Para o analista, por trás destas decisões estão “interesses e pressões de Washington“, tanto a nível diplomático através do embaixador dos EUA em Buenos Aires, Marc Stanley, como a nível militar, com a presença recorrente da chefe do Comando Sul do Exército dos EUA, Laura Richardson.
Para Fiore, embora a recente visita de Richardson à Argentina possa ter precipitado esta declaração de Milei, a posição pode não ter a ver tanto com a pressão norte-americana, mas com “uma reação exagerada” do governo argentino, já que a “nenhum outro país aliado dos EUA na América Latina foi solicitado tal ato de enviar tropas para um conflito estrangeiro”.
Na contramão das necessidades e da tradição
Em qualquer caso, os analistas concordaram que se envolver no conflito na Ucrânia é um erro que terá consequências negativas para o país e que vai contra os interesses argentinos e a sua própria tradição diplomática.
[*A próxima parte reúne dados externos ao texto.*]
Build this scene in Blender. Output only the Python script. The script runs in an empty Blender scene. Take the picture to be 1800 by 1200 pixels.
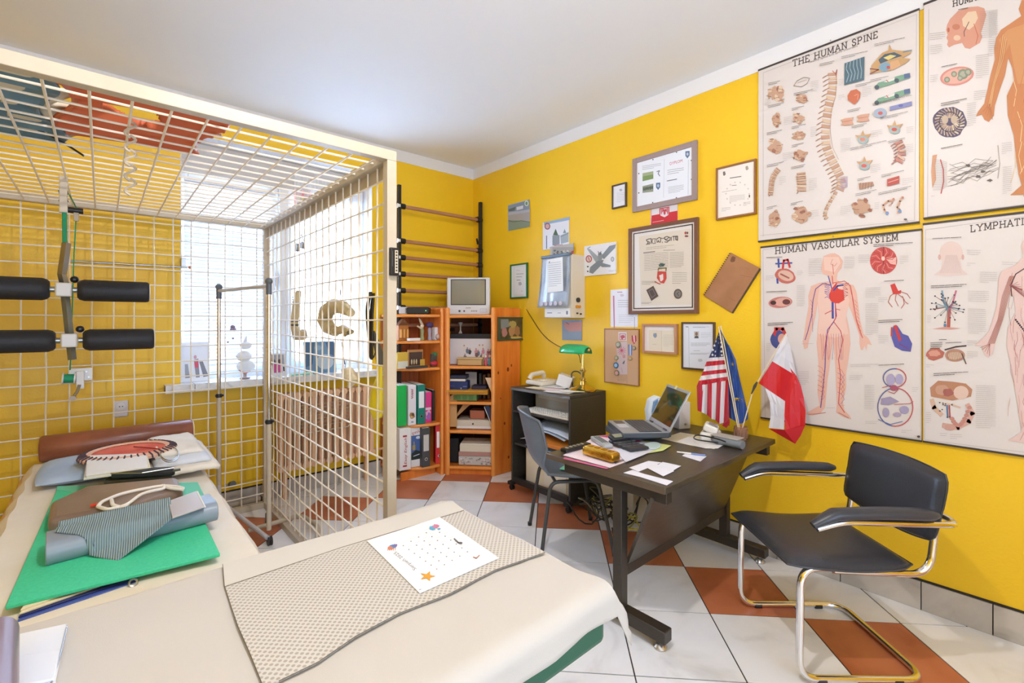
import bpy, bmesh, math, random
from mathutils import Vector, Matrix, Euler, noise
R = math.radians
random.seed(7)
scene = bpy.context.scene
COL = scene.collection

# ---------------------------------------------------------------- camera
F, Y0, YAW, H = 818.87, 563.3, R(41.394), 1.3
SN, CS = math.sin(YAW), math.cos(YAW)
cam = bpy.data.cameras.new('camera'); cam_o = bpy.data.objects.new('camera', cam); COL.objects.link(cam_o)
cam.sensor_fit = 'HORIZONTAL'; cam.sensor_width = 36; cam.lens = 36 * F / 1800
cam.shift_y = -(600 - Y0) / 1800; cam.clip_start = .05
cam_o.location = (0, 0, H); cam_o.rotation_euler = (R(90), 0, -YAW)
scene.camera = cam_o
# ---------------------------------------------------------------- world, lights, exposure
w = bpy.data.worlds.new('world'); scene.world = w; w.use_nodes = True
bg = w.node_tree.nodes['Background']; bg.inputs[0].default_value = (.52, .69, 1, 1); bg.inputs[1].default_value = 2.4
scene.view_settings.view_transform = 'Standard'; scene.view_settings.look = 'None'
scene.view_settings.exposure = 0.56; scene.view_settings.gamma = 1
def area(name, loc, rot, sx, sy, power, col):
    l = bpy.data.lights.new(name, 'AREA'); l.shape = 'RECTANGLE'; l.size = sx; l.size_y = sy; l.energy = power; l.color = col
    o = bpy.data.objects.new(name, l); o.location = loc; o.rotation_euler = rot; COL.objects.link(o); return o
area('daylight', (1.05, 4.45, 1.55), (R(-102), 0, 0), 1.6, 1.8, 200, (.48, .66, 1))       # sky light behind the window
area('fill_rear', (-.2, -2.35, 1.3), (R(118), 0, 0), 2.4, 2.0, 45, (.55, .71, 1))   # unseen fill light added behind the camera to brighten the room from the front

# ---------------------------------------------------------------- pixel -> room helpers (measured from the photograph once)
XW, YB, ZC = 2.775, 3.7326, 2.80
def ray(px, py):
    u = (px - 900) / F; return (SN + u * CS, CS - u * SN, (Y0 - py) / F)
def oX(px, py, X=XW):
    r = ray(px, py); t = X / r[0]; return Vector((X, r[1] * t, H + r[2] * t))
def oY(px, py, Y=YB):
    r = ray(px, py); t = Y / r[1]; return Vector((r[0] * t, Y, H + r[2] * t))
def oZ(px, py, Z=0.):
    r = ray(px, py); t = (Z - H) / r[2]; return Vector((r[0] * t, r[1] * t, Z))

# ---------------------------------------------------------------- materials
def lin(c):
    if isinstance(c, str):
        c = [int(c[i:i+2], 16) / 255 for i in (0, 2, 4)]
    return tuple((x / 12.92 if x <= .04045 else ((x + .055) / 1.055) ** 2.4) for x in c[:3])
MATS = {}
def M(name, col='ffffff', rough=.5, metal=0., noise_s=0, col2=None, bump=0, bscale=None, trans=0, alpha=1, emit=0, coat=0, stretch=None, contrast=(.35, .65), world=False, sheen=0, ior=None):
    if name in MATS: return MATS[name]
    m = bpy.data.materials.new(name); m.use_nodes = True; MATS[name] = m
    nt = m.node_tree; b = nt.nodes['Principled BSDF']
    b.inputs['Base Color'].default_value = (*lin(col), 1); b.inputs['Roughness'].default_value = rough; b.inputs['Metallic'].default_value = metal
    if trans: b.inputs['Transmission Weight'].default_value = trans
    if coat: b.inputs['Coat Weight'].default_value = coat
    if sheen: b.inputs['Sheen Weight'].default_value = sheen
    if ior: b.inputs['IOR'].default_value = ior
    if alpha < 1: b.inputs['Alpha'].default_value = alpha
    if emit: b.inputs['Emission Color'].default_value = (*lin(col), 1); b.inputs['Emission Strength'].default_value = emit
    if noise_s or bump:
        if world:
            g = nt.nodes.new('ShaderNodeNewGeometry'); src = g.outputs['Position']
        else:
            g = nt.nodes.new('ShaderNodeTexCoord'); src = g.outputs['Object']
        mp = nt.nodes.new('ShaderNodeMapping'); nt.links.new(src, mp.inputs[0])
        if stretch: mp.inputs['Scale'].default_value = stretch
        if noise_s:
            n = nt.nodes.new('ShaderNodeTexNoise'); n.inputs['Scale'].default_value = noise_s; n.inputs['Detail'].default_value = 5
            nt.links.new(mp.outputs[0], n.inputs['Vector'])
            r = nt.nodes.new('ShaderNodeValToRGB'); r.color_ramp.elements[0].position = contrast[0]; r.color_ramp.elements[1].position = contrast[1]
            r.color_ramp.elements[0].color = (*lin(col), 1); r.color_ramp.elements[1].color = (*lin(col2 or col), 1)
            nt.links.new(n.outputs['Fac'], r.inputs[0]); nt.links.new(r.outputs[0], b.inputs['Base Color'])
        if bump:
            n2 = nt.nodes.new('ShaderNodeTexNoise'); n2.inputs['Scale'].default_value = bscale or 60; n2.inputs['Detail'].default_value = 3
            nt.links.new(mp.outputs[0], n2.inputs['Vector'])
            bp = nt.nodes.new('ShaderNodeBump'); bp.inputs['Strength'].default_value = bump; bp.inputs['Distance'].default_value = .004
            nt.links.new(n2.outputs['Fac'], bp.inputs['Height']); nt.links.new(bp.outputs[0], b.inputs['Normal'])
    return m
yellow = M('yellow_paint', 'f1c31c', .45, bump=.25, bscale=90, noise_s=1.3, col2='edbe18', world=True)
white_paint = M('white_paint', 'e4e2e0', .8, bump=.1, bscale=70)
ceil_m = M('ceiling_paint', 'f0f2f3', .9)
grout = M('grout', '3a3632', .9)
cream_metal = M('cream_enamel', 'c4b69f', .4, noise_s=9, col2='bcae96')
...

Fiore sustentou que entre as consequências “graves” da decisão poderia estar “o rompimento da relação entre Argentina e Rússia, porque seria declarar guerra a um país com o qual não temos nenhum tipo de conflito”. Nesse sentido, lembrou que Buenos Aires e Moscou “sempre tiveram boas relações, em todos os momentos e com todos os governos”.
Elbaum considerou que o episódio não vai romper relações, mas reconheceu que “Moscou está, naturalmente, tomando nota destas medidas irresponsáveis e destas ameaças”. Nesse sentido, o especialista considerou que a Rússia tem “todo o direito de questionar aqueles que se submetem aos Estados Unidos para desafiar a Federação da Rússia”.
Além disso, para o analista argentino, uma posição deste tipo contribui para distanciar a Argentina de parceiros comerciais que poderiam ser fundamentais para uma melhoria econômica tão necessária para o país sul-americano.
“A Argentina está se isolando do mundo e principalmente de seus parceiros mais importantes como o Brasil, que tem uma posição neutra no conflito, com a China, com quem também tem travado discursos desafiadores, como o que aconteceu com a estação de observação astronômica em Neuquén”, disse Elbaum.
Para o especialista, este tipo de políticas de Milei leva a Argentina a “um isolamento contraproducente para a situação econômica do país, que precisa de comércio, de divisas, precisa vender” e, paradoxalmente, “hoje vende para aqueles países dos quais estão se distanciando”, em referência ao Brasil e à China, os dois principais parceiros comerciais do país.
Em qualquer caso, a consequência mais grave do alinhamento de Milei com a Ucrânia poderia ser, advertiu Fiore, “envolver-se em um conflito que pode se tornar global em um futuro próximo“.
Elbaum disse, neste sentido, que “envolver a Argentina em um conflito no Leste Europeu é absolutamente irresponsável, contrário à história da política externa argentina“. O analista lembrou que Buenos Aires tem se caracterizado por “uma lógica de neutralidade” e por um “papel pacificador” que só teve exceções no seu próprio conflito com o Reino Unido pelas Ilhas Malvinas e na década de 1990, quando o governo de Carlos Menem (1989-1999) decidiu apoiar os EUA na Guerra do Golfo.
“O país não vive hoje um grande momento em termos de credibilidade da sua política externa”, refletiu Fiore, apontando que as disputas de Milei com outros presidentes da região também não ajudam a melhorá-la.
“As declarações de Milei procuram melhorar a credibilidade da Argentina, alinhando-a como um ator dentro do bloco ocidental, mas em última análise o que conseguem é o oposto: entrar em um conflito que é completamente estranho ao país”, observou.